▸ The problem
Take the lines from the top down to and including the one with "COL = SC.collection" and repeat them exactly. Omit images.

▸ Dataset section
━━━━━━

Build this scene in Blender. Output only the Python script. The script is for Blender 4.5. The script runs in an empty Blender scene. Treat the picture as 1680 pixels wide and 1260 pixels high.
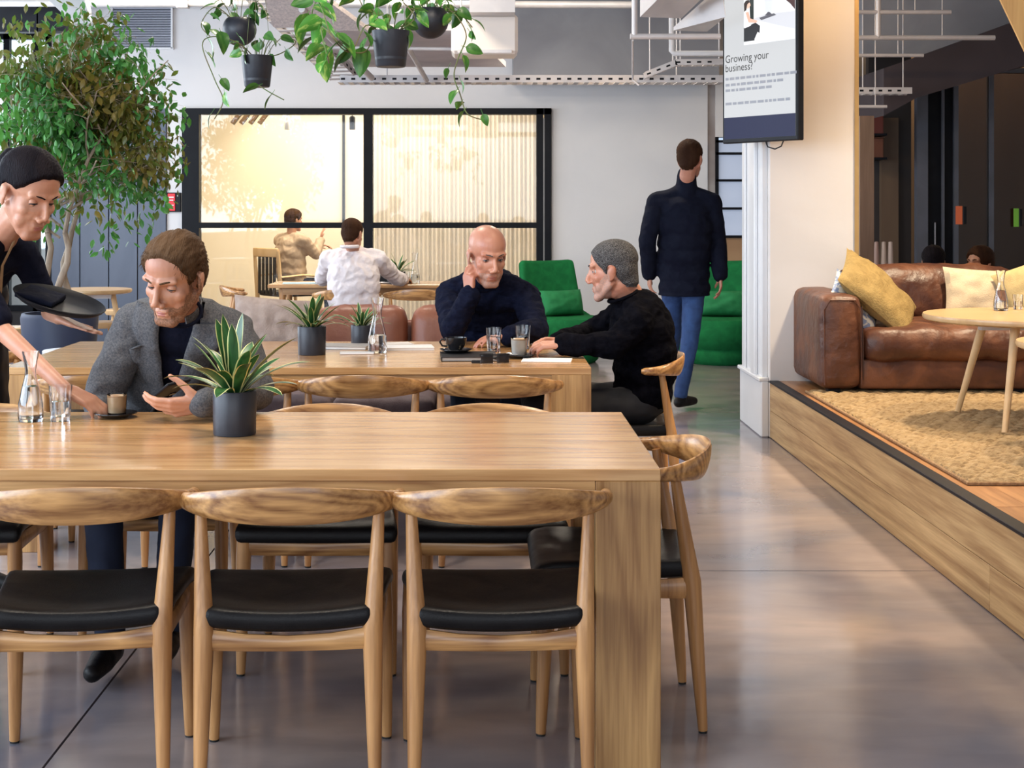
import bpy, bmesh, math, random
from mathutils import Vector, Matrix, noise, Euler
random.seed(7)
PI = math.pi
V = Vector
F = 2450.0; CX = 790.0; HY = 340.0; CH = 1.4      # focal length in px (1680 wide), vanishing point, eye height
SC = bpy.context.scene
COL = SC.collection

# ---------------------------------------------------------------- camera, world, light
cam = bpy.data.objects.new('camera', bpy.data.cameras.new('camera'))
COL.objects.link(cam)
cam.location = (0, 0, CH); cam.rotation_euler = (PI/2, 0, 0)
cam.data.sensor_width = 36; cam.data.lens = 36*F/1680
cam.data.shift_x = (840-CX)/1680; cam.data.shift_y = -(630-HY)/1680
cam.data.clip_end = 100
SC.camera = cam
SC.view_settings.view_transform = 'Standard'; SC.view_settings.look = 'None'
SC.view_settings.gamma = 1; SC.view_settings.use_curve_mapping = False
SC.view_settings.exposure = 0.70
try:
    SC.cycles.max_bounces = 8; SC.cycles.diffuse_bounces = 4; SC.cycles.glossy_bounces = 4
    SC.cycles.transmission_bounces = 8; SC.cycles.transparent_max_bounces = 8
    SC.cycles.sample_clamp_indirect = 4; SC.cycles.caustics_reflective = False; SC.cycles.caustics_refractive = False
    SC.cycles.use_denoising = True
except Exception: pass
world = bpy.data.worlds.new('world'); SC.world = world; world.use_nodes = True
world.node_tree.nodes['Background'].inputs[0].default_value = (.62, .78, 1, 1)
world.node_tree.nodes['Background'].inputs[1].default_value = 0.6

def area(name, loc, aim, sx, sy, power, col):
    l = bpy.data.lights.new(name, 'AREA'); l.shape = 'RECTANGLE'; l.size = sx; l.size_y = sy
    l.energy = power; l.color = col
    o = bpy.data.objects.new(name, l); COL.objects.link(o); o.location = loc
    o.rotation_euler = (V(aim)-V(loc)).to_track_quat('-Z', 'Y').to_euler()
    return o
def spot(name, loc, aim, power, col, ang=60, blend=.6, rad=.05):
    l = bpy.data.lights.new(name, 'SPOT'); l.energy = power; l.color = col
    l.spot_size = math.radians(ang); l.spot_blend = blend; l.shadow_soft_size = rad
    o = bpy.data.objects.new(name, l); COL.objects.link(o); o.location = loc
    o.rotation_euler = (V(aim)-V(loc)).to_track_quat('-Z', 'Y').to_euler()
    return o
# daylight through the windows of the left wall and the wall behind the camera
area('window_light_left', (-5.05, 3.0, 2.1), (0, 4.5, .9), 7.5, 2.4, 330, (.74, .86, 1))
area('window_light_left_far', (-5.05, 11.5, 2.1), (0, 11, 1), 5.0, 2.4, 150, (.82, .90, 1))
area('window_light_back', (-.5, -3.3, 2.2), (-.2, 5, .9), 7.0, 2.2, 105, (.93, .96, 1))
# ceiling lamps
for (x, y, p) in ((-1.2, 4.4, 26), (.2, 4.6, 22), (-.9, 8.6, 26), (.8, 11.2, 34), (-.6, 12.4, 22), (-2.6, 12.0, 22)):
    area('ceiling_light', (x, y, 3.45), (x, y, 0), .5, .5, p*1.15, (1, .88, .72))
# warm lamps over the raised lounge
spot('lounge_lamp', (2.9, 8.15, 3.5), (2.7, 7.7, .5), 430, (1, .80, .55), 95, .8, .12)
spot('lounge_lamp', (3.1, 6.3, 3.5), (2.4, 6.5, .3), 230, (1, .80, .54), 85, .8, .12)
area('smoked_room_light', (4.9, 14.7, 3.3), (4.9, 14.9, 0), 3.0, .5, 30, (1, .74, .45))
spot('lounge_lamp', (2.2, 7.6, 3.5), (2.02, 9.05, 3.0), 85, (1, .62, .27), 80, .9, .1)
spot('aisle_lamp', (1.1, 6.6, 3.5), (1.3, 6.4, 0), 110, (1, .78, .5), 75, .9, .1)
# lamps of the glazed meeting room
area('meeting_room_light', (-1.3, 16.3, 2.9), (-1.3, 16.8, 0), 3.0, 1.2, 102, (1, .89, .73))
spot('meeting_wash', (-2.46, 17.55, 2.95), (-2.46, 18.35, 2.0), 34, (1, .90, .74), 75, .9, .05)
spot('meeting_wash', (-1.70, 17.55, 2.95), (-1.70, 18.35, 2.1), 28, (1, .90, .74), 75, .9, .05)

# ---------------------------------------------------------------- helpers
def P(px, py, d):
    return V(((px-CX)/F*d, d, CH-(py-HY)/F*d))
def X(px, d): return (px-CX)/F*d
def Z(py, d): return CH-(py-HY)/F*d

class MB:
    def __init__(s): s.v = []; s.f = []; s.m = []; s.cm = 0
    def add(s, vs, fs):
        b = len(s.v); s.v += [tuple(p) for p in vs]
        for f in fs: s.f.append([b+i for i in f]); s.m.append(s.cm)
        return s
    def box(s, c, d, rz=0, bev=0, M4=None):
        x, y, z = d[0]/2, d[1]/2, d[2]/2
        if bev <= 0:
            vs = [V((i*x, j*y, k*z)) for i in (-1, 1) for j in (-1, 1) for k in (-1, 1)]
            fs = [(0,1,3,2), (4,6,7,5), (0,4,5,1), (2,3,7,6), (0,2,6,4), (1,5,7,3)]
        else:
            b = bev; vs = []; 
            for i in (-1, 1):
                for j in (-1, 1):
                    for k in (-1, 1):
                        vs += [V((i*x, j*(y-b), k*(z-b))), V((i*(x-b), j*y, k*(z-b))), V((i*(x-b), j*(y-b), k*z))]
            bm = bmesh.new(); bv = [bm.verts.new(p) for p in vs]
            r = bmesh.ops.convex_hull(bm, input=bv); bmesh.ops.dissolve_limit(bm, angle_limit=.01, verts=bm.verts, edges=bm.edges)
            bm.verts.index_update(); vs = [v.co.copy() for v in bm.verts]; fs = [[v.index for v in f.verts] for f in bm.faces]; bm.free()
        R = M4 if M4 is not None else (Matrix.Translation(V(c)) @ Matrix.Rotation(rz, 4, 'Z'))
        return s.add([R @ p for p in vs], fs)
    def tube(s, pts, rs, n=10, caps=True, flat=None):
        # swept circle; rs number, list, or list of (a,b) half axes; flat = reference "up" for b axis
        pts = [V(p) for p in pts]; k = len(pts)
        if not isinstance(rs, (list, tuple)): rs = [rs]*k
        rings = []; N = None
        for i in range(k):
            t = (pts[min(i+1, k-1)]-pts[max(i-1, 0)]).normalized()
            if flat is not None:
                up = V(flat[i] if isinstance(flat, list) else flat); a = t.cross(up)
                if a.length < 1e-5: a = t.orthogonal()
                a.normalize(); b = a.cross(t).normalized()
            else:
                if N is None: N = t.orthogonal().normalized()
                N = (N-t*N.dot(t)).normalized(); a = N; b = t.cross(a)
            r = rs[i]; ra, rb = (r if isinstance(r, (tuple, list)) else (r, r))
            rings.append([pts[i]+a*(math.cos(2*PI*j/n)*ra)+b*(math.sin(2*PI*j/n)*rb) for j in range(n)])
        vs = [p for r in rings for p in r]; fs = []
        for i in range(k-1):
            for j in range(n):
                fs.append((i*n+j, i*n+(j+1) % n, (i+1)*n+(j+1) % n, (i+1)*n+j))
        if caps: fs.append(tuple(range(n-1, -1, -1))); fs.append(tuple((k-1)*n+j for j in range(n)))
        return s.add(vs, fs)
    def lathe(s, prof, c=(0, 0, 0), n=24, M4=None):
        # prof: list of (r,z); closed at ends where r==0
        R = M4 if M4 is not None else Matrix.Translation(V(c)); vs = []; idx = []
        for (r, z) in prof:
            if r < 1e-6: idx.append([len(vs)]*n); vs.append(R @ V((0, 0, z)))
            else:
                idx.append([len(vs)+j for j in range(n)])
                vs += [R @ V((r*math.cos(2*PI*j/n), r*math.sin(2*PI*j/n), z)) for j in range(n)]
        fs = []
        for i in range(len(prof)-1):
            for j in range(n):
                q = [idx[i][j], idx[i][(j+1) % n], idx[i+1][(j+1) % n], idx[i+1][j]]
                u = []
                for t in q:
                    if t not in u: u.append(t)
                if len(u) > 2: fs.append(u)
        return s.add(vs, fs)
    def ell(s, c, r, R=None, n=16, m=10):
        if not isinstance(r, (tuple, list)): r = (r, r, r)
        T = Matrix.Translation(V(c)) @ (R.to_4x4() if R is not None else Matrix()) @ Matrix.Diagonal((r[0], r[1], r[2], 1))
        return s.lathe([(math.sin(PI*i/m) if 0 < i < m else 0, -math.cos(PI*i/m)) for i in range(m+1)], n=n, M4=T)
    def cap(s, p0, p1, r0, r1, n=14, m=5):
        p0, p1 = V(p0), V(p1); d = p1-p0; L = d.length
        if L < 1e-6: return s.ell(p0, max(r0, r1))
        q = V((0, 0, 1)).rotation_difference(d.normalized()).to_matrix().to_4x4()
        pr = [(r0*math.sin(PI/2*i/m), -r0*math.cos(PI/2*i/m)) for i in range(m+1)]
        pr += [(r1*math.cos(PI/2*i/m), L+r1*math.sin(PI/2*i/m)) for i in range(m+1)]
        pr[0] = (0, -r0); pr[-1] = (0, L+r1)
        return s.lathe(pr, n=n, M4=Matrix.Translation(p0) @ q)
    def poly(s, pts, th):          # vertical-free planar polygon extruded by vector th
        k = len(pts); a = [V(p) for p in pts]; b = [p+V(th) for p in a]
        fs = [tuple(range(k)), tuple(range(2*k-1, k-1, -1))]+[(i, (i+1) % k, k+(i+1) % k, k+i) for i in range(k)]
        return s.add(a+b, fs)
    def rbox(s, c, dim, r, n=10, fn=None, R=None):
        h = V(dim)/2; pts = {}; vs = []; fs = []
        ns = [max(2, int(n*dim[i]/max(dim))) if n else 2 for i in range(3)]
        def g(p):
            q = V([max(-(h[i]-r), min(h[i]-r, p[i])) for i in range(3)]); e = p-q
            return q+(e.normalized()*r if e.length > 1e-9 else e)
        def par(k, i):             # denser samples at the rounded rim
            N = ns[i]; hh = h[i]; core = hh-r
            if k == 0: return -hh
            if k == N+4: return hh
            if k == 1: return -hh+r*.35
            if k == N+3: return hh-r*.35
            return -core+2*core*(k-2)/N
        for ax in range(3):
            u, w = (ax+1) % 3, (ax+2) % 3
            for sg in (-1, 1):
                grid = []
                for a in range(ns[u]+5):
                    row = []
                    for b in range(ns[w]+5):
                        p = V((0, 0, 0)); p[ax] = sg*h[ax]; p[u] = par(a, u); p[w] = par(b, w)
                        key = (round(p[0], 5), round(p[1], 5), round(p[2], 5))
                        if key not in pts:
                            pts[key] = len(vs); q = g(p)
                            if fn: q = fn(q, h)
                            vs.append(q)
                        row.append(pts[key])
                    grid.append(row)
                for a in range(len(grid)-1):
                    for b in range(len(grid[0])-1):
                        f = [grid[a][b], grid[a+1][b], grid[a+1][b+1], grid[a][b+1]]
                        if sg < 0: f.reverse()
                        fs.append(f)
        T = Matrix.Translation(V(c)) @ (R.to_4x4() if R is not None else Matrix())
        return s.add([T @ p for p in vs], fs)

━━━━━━

▸ Exercise response
Build this scene in Blender. Output only the Python script. The script is for Blender 4.5. The script runs in an empty Blender scene. Treat the picture as 1680 pixels wide and 1260 pixels high.
import bpy, bmesh, math, random
from mathutils import Vector, Matrix, noise, Euler
random.seed(7)
PI = math.pi
V = Vector
F = 2450.0; CX = 790.0; HY = 340.0; CH = 1.4      # focal length in px (1680 wide), vanishing point, eye height
SC = bpy.context.scene
COL = SC.collection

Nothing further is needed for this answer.